Hope for RISC-V in China

Article By : Rick Merritt

Andes and Gowin aim to capitalize

SANTA CLARA, Calif. — Momentum is growing in China for RISC-V, according to reports from two vendors at an event here. Andes detailed six cores it currently sells and four more in the works using the open-source instruction set architecture, and GoWin demonstrated FPGAs using them.

Overall, RISC-V shipments are still tiny compared to those of rivals such as Arm, but growth of its adoption and ecosystem “is moving in the right direction,” said one market watcher.

“In China, pretty much every company is asking for RISC-V, and they think it should include everything” Arm cores have, said Charlie Su, chief technology officer for Andes, a Taiwan-based core vendor that does 30% of its business in the People’s Republic.

So far, Andes has 12 licensees worldwide for its RISC-V cores. Their uses range from storage servers and fingerprint recognizers to several AI apps, he said.

“There’s a big push in China to adopt RISC-V for processors,” said Scott Casper, director of sales for Gowin, based in Guangzhou, China.

Several customers aim to use its FPGAs with an embedded Andes N25 core it will start making available this week. They are adopting it mainly as a management processor to help buffer data for computer vision and voice recognition apps, he said.

Much of the interest in the RISC-V architecture in China is said to be coming from a coalescing top-down consensus.

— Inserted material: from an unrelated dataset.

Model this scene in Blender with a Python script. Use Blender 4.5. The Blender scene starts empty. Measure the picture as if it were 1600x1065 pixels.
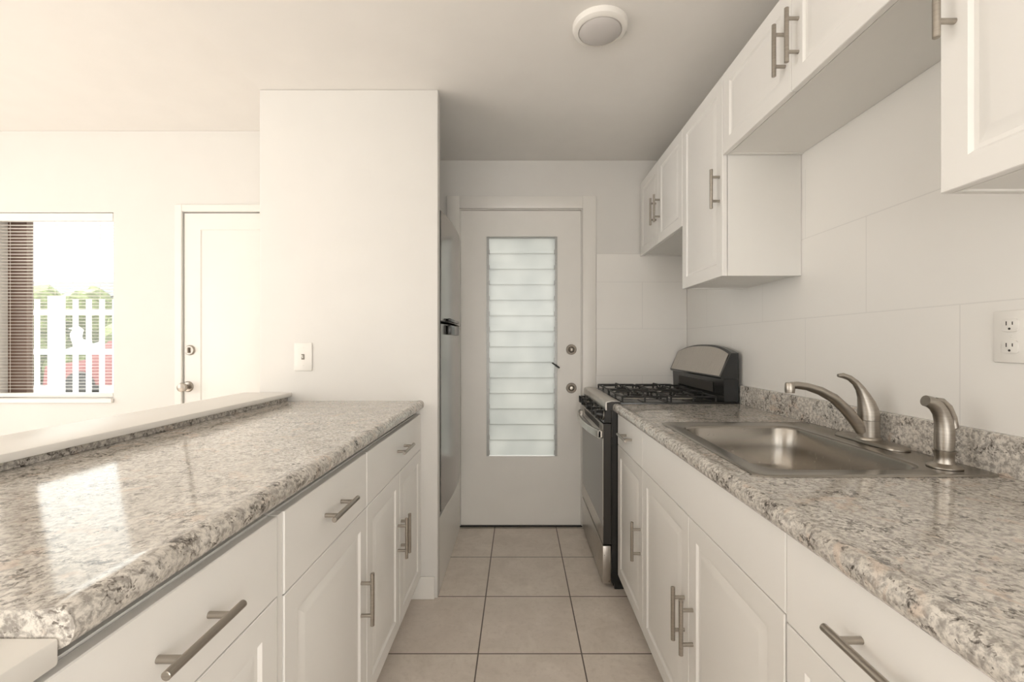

The RISC-V Foundation recently hired an executive to promote the architecture in China.

For its part, Gowin evaluated three commercial RISC-V core providers before choosing Andes, “for the maturity of its tools and features and its understanding of the IP market,” Casper said. “If we tried something straight from Github we would still probably be without a solution,” he said, noting the complexity and lack of support for open-source code.

An executive from Taiwan’s Mediatek, an SoC vendor with significant business in China, spoke at the event but did not comment on the company’s plans for RISC-V. “In the end, RISC-V may not be cheap at all due to the effort to switch ISAs and other risk factors, but I believe with more choices there’s more healthy competition,” said Shichin Ouyang, director of technology at Mediatek USA.

The company uses processor IP from many vendors including legacy proprietary cores from Andes in Bluetooth and Wi-Fi basebands. Linley Gwennap of the Linley Group estimated Mediatek may have anywhere from five to 15 RISC-V projects currently in flight.

To date, Andes has released a family of six 32- and 64-bit N25 processors based on RISC-V, some supporting floating point units and running Linux. Low-end parts consume 4.1 microwatts/MHz while running at a GHz and fit into 0.033mm2 in a 28nm process.

The company is designing four new cores under code names Bumblebee and Aries. They will double performance and reduce area and power by as much as two-thirds, said Su. In addition, Andes proposed DSP extensions and is working on vector extensions and support for quad-core clusters for RISC-V, he said.

Andes chairs a RISC-V working group that will set a standard for DSP extensions. It also released an ASIC-like design tool to define and generate RTL code for new RISC-V instructions

Gwennap noted that one of the new 32-bit Andes N25 cores provides faster maximum data rate and lower area than Arm’s new Cortex-M33 while coming within 7% of its performance. “To win against Arm, you have to compete on performance, power and die area…and this shows RISC-V’s potential,” he said.

RISC-V vs ARM
An Andes RISC-V core delivers similar performance to an Arm Cortex-M33 at much lower power and smaller die area. (Source: The Linley Group)

RISC-V has a negligible slice of the processor IP market ARM dominates today with 21.3 billion units shipped in 2017. However, it is gaining steam and is well suited to embedded, automotive and IoT apps that are tolerant of its lack of broad support from third-party software, he said.

RISC-V SoCs from startup Abee Semi are used in an estimated 20 million smartwatch and fitness bands from Huami, a company with ties to China handset maker Xiaomi. In the U.S., Nvidia plans to use RISC-V to replace proprietary management cores embedded in its GPUs. Western Digital said it will do the same in its storage products, driving sales of more than a billion units by 2020.

“If [RISC-V backer] Qualcomm uses it for embedded cores in its PMICs it could be in 800 million Snapdragons a year, so unit shipments could increase quickly,” said Gwennap.

Like Andes, core vendor Cortus is transitioning to RISC-V to take advantage of a broader ecosystem. Besides Andes and Gowin, the architecture has attracted at least three other vendors of commercial cores and FPGAs including Achronix, Microsemi and QuickLogic.

In software, the ecosystem would get a huge windfall if Google, a member of the RISC-V Foundation, decides to port Android to the architecture. In addition, it needs support from top RTOS vendors such as Green Hills, QNX and Wind River, said Gwennap.